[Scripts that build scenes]
● ● ● ● ●
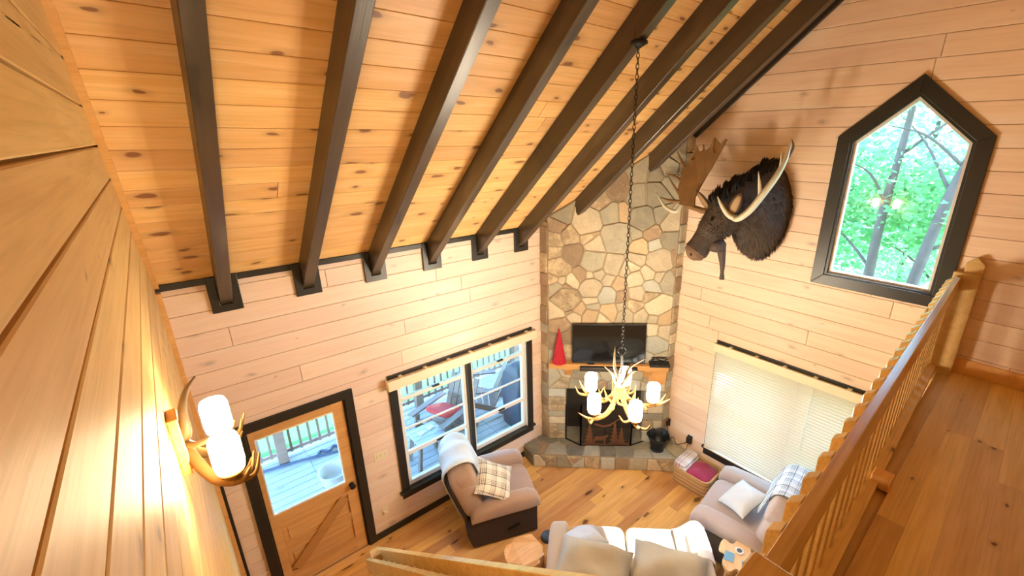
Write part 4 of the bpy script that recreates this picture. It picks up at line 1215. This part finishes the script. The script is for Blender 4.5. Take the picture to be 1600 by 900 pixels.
for i in range(5):
    a = R(30+72*i); e = Vector((math.cos(a),math.sin(a),0)); s = Vector((-math.sin(a),math.cos(a),0)); up = Vector((0,0,1))
    P = lambda r, t, z: e*r + s*t + up*z
    main = bez([P(.02,0,.02),P(.07,.01,-.06),P(.16,.02,-.14),P(.27,.02,-.155),P(.38,0,-.12),P(.46,-.03,-.05)],6)
    mm = MB().tube(main, lerp_r([.022,.024,.022,.019,.014,.004],len(main)), 9)
    ar = mm.build('antler_arm','antler',ch,smooth=True)
    for q in ([P(.14,.02,-.12),P(.15,.08,-.07),P(.16,.10,.02)], [P(.33,.01,-.15),P(.40,.06,-.13),P(.44,.07,-.06)], [P(.22,.02,-.15),P(.24,-.07,-.14),P(.22,-.11,-.08)], [P(.08,.0,-.08),P(.10,-.06,-.04),P(.12,-.08,.04)]):
        b = bez(q,5); MB().tube(b, lerp_r([.015,.011,.003],len(b)),7).build('tine','antler',ar,smooth=True)
    cup = MB().lathe([(.012,-.135),(.03,-.12),(.045,-.092),(.046,-.085)],c=P(.305,0,0),n=14).build('candle_cup','antler',ch,smooth=True)
    MB().lathe([(.03,-.085),(.052,-.078),(.058,-.05),(.058,.05),(.052,.078),(.03,.085)],c=P(.305,0,0),n=20).build('candle_shade','shade_glass',ch,smooth=True)
for j, (a, dx_, zt) in enumerate(((60,.13,.40),(150,.17,.30),(205,.20,.30),(330,.24,.31),(280,.15,.26))):
    a = R(a); e = Vector((math.cos(a),math.sin(a),0)); s = Vector((-math.sin(a),math.cos(a),0))
    b = bez([Vector((0,0,.02)),e*.05+Vector((0,0,.13)),e*.09+s*.03+Vector((0,0,.22)),e*dx_+s*.02+Vector((0,0,zt))],6)
    MB().tube(b, lerp_r([.02,.019,.013,.004],len(b)),8).build('upper_antler','antler_dark',ch,smooth=True)

# ---------------------------------------------------------------- antler sconce on the left wall
sn = empty('antler_sconce', (XW,2.12,3.42), label='antler wall sconce with two lit frosted shades on the left wall', cat='wall lamp')
MB().box(0,.035,-.055,.055,-.13,.13).build('back_plate','pine_trim',sn,bevel=.006)
for z in (-.1,-.03,.04,.1): MB().lathe([(0,0),(.008,0),(.006,.004),(0,.005)],n=10,caps=False).build('screw','chrome',sn,matrix=Matrix.Translation((.0355,-.02,z)) @ Matrix.Rotation(PI/2,4,'Y'))
for yo, sgn in ((-.20,-1),(.13,1)):
    cx, cy = .150, yo
    MB().lathe([(.03,-.085),(.048,-.075),(.052,-.05),(.052,.05),(.046,.072),(.028,.08)],c=(cx,cy,.0),n=20).build('lamp_shade','sconce_glass',sn,smooth=True)
    MB().lathe([(.01,-.13),(.03,-.115),(.045,-.09),(.045,-.085)],c=(cx,cy,0),n=14).build('candle_cup','antler',sn,smooth=True)
    arm = bez([(.03,0,-.02),(.055,yo*.3,-.09),(.10,yo*.7,-.145),(.17,yo*1.05,-.14),(.21,yo*1.25,-.07)],6)
    an = MB().tube(arm, lerp_r([.02,.022,.02,.014,.004],len(arm)),9).build('antler_arm','antler',sn,smooth=True)
    for q in ([(.15,yo*.95,-.145),(.21,yo*.95,-.125),(.235,yo*.9,-.05)],[(.17,yo*1.05,-.14),(.22,yo*1.15,-.12),(.25,yo*1.1,-.04)],[(.12,yo*.8,-.15),(.19,yo*.75,-.15),(.225,yo*.7,-.1)]):
        b = bez(q,5); MB().tube(b, lerp_r([.013,.009,.003],len(b)),7).build('tine','antler',an,smooth=True)
b = bez([(.03,0,.0),(.05,-.04,.06),(.055,-.02,.14),(.08,.02,.20),(.12,.05,.24)],6); MB().tube(b, lerp_r([.018,.018,.014,.004],len(b)),8).build('upper_antler','antler_dark',sn,smooth=True)
b = bez([(.03,0,.0),(.06,-.06,.0),(.11,-.11,.03),(.16,-.13,.05)],6); MB().tube(b, lerp_r([.016,.014,.01,.003],len(b)),8).build('upper_antler','antler_dark',sn,smooth=True)

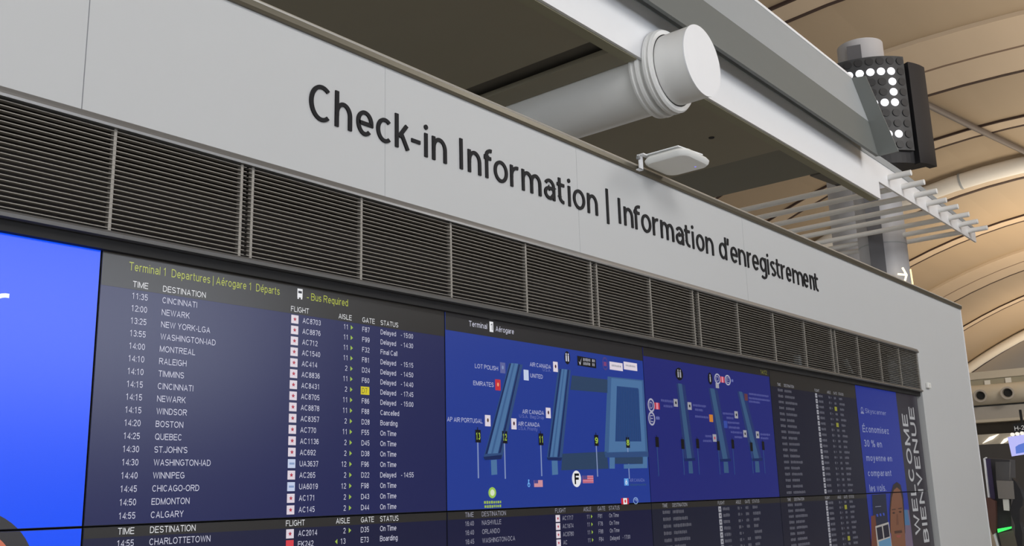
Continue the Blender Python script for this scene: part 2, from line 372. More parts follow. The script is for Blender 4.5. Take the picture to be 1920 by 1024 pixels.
            for i in (0, 1): P.append([(L+q*i, XX-.25)]+arc(L+q*(i+.5), XX-.2, q/2, .2, 180, 0, 8)+[(L+q*(i+1), 0)])
        elif g == 'n': P = [[(L, 0), (L, .74)], [(L, XX-.25)]+arc(m, XX-.22, rx, .22, 180, 0, 10)+[(R, 0)]]
        elif g == 'o': K = [full]
        elif g == 'p': P = [[(L, -.28), (L, .74)]]; K = [full]
        elif g == 'q': P = [[(R, -.28), (R, .74)]]; K = [full]
        elif g == 'r': P = [[(L, 0), (L, .74)], [(L, XX-.25)]+arc(R, XX-.22, R-L, .22, 180, 80, 6)]
        elif g == 's': P = [arc(m, zc+rz/2, rx, rz/2, 25, 250, 12)+arc(m, zc-rz/2, rx, rz/2, 70, -155, 12)]
        elif g == 't': P = [[(.14, .94), (.14, .24)]+arc(.32, .24, .18, .24-B, 180, 280, 6), [(0, .68), (w, .68)]]
        elif g == 'u': P = [[(L, .74), (L, B+.22)]+arc(m, B+.22, rx, .22, 180, 360, 10), [(R, 0), (R, .74)]]
        elif g == 'v': P = [[(L, .74), (m, B), (R, .74)]]
        elif g == 'w': P = [[(L, .74), (w*.27, B), (m, XX), (w*.73, B), (R, .74)]]
        elif g == 'x': P = [[(L, 0), (R, .74)], [(L, .74), (R, 0)]]
        elif g == 'y': P = [[(L, .74), (m, B)], [(R, .74), (m-.08, -.2), (0, -.2)]]
        elif g == 'z': P = [[(0, XX), (R, XX), (L, B), (w, B)]]
        if c == 'é': P.append([(m-.02, .85), (m+.16, 1.03)])
    else:
        w = PEN; L = h
        if c == ' ': w = .28
        elif c == ':': P = [[(L, 0), (L, .15)], [(L, .58), (L, .73)]]
        elif c == '.': P = [[(L, 0), (L, .15)]]
        elif c == '-': w = .36; P = [[(0, .38), (w, .38)]]
        elif c == "'": P = [[(L, .68), (L, 1)]]
        elif c == '|': P = [[(L, -.25), (L, 1.03)]]
        elif c == '%': w = 1.1; P = [[(.3, 0), (.8, 1)]]; K = [arc(.24, .76, .17, .18, 0, 360, 12)[:-1], arc(.86, .24, .17, .18, 0, 360, 12)[:-1]]
    return w, P, K
def _rib2(pts, closed, V, Fc, ox):
    q = [Vector(p) for p in pts]; q = [p for i, p in enumerate(q) if i == 0 or (p-q[i-1]).length > 1e-4]; n = len(q); o = len(V)
    for i in range(n):
        a = q[i-1] if (i or closed) else None; c = q[(i+1) % n] if (i < n-1 or closed) else None
        d1 = (q[i]-a).normalized() if a is not None else None; d2 = (c-q[i]).normalized() if c is not None else None
        d1 = d1 or d2; d2 = d2 or d1
        n1 = Vector((-d1.y, d1.x)); mm = n1+Vector((-d2.y, d2.x)); mm = mm.normalized() if mm.length > 1e-6 else n1
        k = PEN/2/max(.55, mm.dot(n1)); l, r = q[i]+mm*k, q[i]-mm*k
        V += [(l.x+ox, l.y), (r.x+ox, r.y)]
    for i in range(n if closed else n-1):
        j = (i+1) % n; Fc.append((o+2*i, o+2*i+1, o+2*j+1, o+2*j))
def text2d(s, pen=.118):
    global PEN
    if (s, pen) in _tc: return _tc[(s, pen)]
    PEN = pen
    V = []; Fc = []; x = 0
    for c in s:
        w_, P, K = _glyph2(c)
        for p in P: _rib2(p, False, V, Fc, x)
        for p in K: _rib2(p, True, V, Fc, x)
        x += w_+(.19 if c != ' ' else .10)
    _tc[(s, pen)] = (V, Fc); return V, Fc
HCAP = 1.0
class Sheet(MB):                # picture content on the display face, layer by layer
    def at(s, y): s.y = y; return s
    def text(s, t, x, zc, cap, m, x1=None, align='L', sx=1., lay=2, rot=False, pen=.112):
        v, f = text2d(t, pen); k = cap/HCAP; xs = [p[0] for p in v]; a, e = min(xs), max(xs)
        kx = k*sx if x1 is None else (x1-x)/(e-a)
        off = {'L': 0, 'R': (e-a)*kx, 'C': (e-a)*kx/2}[align]
        y = YS-.0007*lay
        if rot: q = [(x-(py*k-cap/2), y, zc+(px-a)*kx) for px, py in v]
        else: q = [(x-off+(px-a)*kx, y, zc+py*k-cap/2) for px, py in v]
        s.add(q, f, m)
    def poly(s, pts, m, lay=1): s.add([(x, YS-.0007*lay, z) for x, z in pts], [tuple(range(len(pts)))], m)
    def rect(s, x0, x1, z0, z1, m, lay=1): s.poly([(x0, z0), (x1, z0), (x1, z1), (x0, z1)], m, lay)
    def disc(s, x, z, rx, rz, m, lay=1, n=20, inner=0.):
        if not inner: s.poly([(x+rx*math.cos(2*PI*i/n), z+rz*math.sin(2*PI*i/n)) for i in range(n)], m, lay)
        else:
            v = []; f = []
            for i in range(n):
                a = 2*PI*i/n
                for q in (1, inner): v.append((x+rx*q*math.cos(a), YS-.0007*lay, z+rz*q*math.sin(a)))
            for i in range(n): j = (i+1) % n; f.append((2*i, 2*j, 2*j+1, 2*i+1))
            s.add(v, f, m)
    def blur(s, x0, x1, zc, cap, m, lay=2):    # lettering too small to read: a run of tiny strokes
        x = x0
        while x < x1-.004:
            wd = random.choice((.008, .011, .013)); s.rect(x, min(x1, x+wd), zc-cap/2*random.uniform(.75, 1), zc+cap/2*random.uniform(.7, 1), m, lay); x += wd+.005
def S(px, py): p = at(px, py, YS); return (p.x, p.z)
def SP(*pts): return [S(*p) for p in pts]
def clipz(pts, z, above):
    out = []
    for i, a in enumerate(pts):
        c = pts[(i+1) % len(pts)]; ia = (a[1] >= z) == above; ic = (c[1] >= z) == above
        if ia: out.append(a)
        if ia != ic: t = (z-a[1])/(c[1]-a[1]); out.append((a[0]+(c[0]-a[0])*t, z))
    return out

DG = 'displays of the video wall'
def display(col, row, label, colour):
    x0, x1 = EDGE[col]+.002, EDGE[col+1]-.002; z0, z1 = (ZSM+.002, ZST) if row == 0 else (ZSB, ZSM-.002)
    t = thing('video_display', (x0, YS, z0), label, 'display', DG)
    h = MB(); h.box(x0, x1, YS+.002, YS+.06, z0, z1, M_bez); h.build('housing', t)
    s = MB(); g = .0022; s.box(x0+g, x1-g, YS, YS+.002, z0+g, z1-g, colour); s.build('screen', t)
    return t, x0+g, x1-g, z0+g, z1-g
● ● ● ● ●
§ **What is needed**: Reproduce each line from the records that contains the word "pixels".

§ **Response to this task**:
Write part 4 of the bpy script that recreates this picture. It picks up at line 1215. This part finishes the script. The script is for Blender 4.5. Take the picture to be 1600 by 900 pixels.
Continue the Blender Python script for this scene: part 2, from line 372. More parts follow. The script is for Blender 4.5. Take the picture to be 1920 by 1024 pixels.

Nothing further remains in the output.